Ten minutes down the road I get this garbled phone call from the school, which I struggle to understand against the thunder of raindrops on my windscreen. “...don't have to come...” the secretary bellows, at which, needing to hear no more, I make a graceful handbrake turn and aquaplane back from whence I've come.

This morning I get another call from the school. “How are things?” I enquire politely. “Better than yesterday,” comes the secretary's reply, voice quivering. Apparently, the night before, the sewerage system gets backed up and gallons of human waste begin to spew from the (no less than three) toilet bowls in the school. When she arrives, the bastard is three-fingers deep, the secretary confirms when I see her in the evening, eyes filling up as she looks away, struggling with the memories. It must have been like a warped, scatological deleted scene from The Shining.
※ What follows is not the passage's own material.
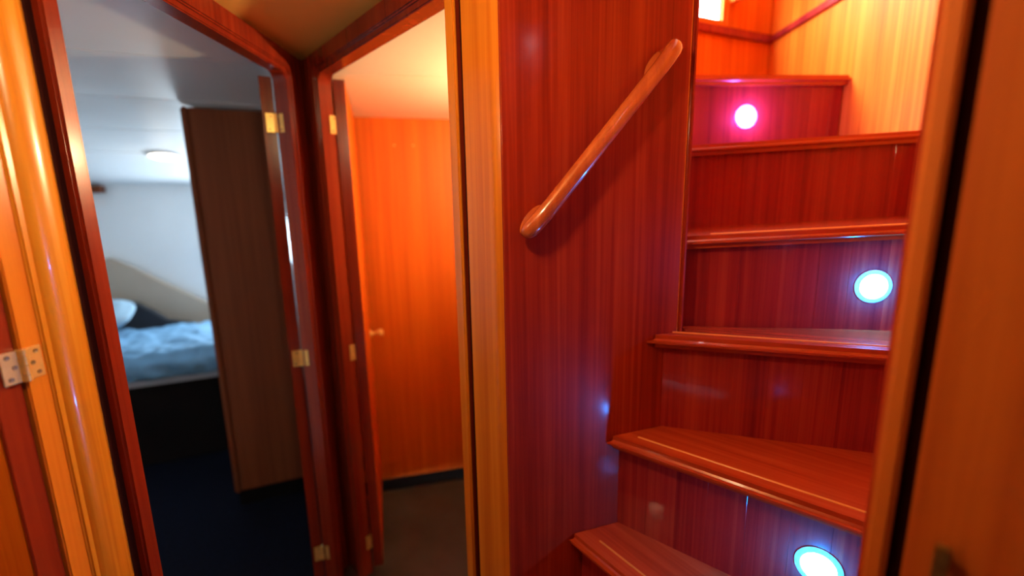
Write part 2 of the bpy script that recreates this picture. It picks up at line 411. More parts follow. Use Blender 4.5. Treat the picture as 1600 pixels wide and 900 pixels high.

I foresee bleak times ahead. Imagine how other schools will use this against us. “The shit school,” they'll call us. “Fine, try it there if you like,” they'll tell potential customers, “I've heard it's good, if you don't mind paddling in other people's faeces.”

I'm sure there was something about this in Revelations. Doubtless Nostradamus predicted it, if we look carefully enough.

Thursday, 6 November 2008

GREAT TEFL WASTERS I HAVE KNOWN

According to behindthename.com, the Welsh name Idris means "ardent lord", and nothing could be more appropriate. Though I never met him personally on his trail-blazing summer passage through sunny Bournemouth, his all-to-brief career left its mark on many, including rope marks in many cases.

The Ardent Lord's speciality was putting Scandinavian teenagers to the sword, "with ropes and everything", as he used to slobber on the many mornings after. Always displaying an unpredictable fashion sense, Idris was evenually fired for turning up to a Business English class with a group of inevitably disapproving German executives in full Arsenal kit.

We can only assume that the school owner was a Tottenham Hotspur supporter.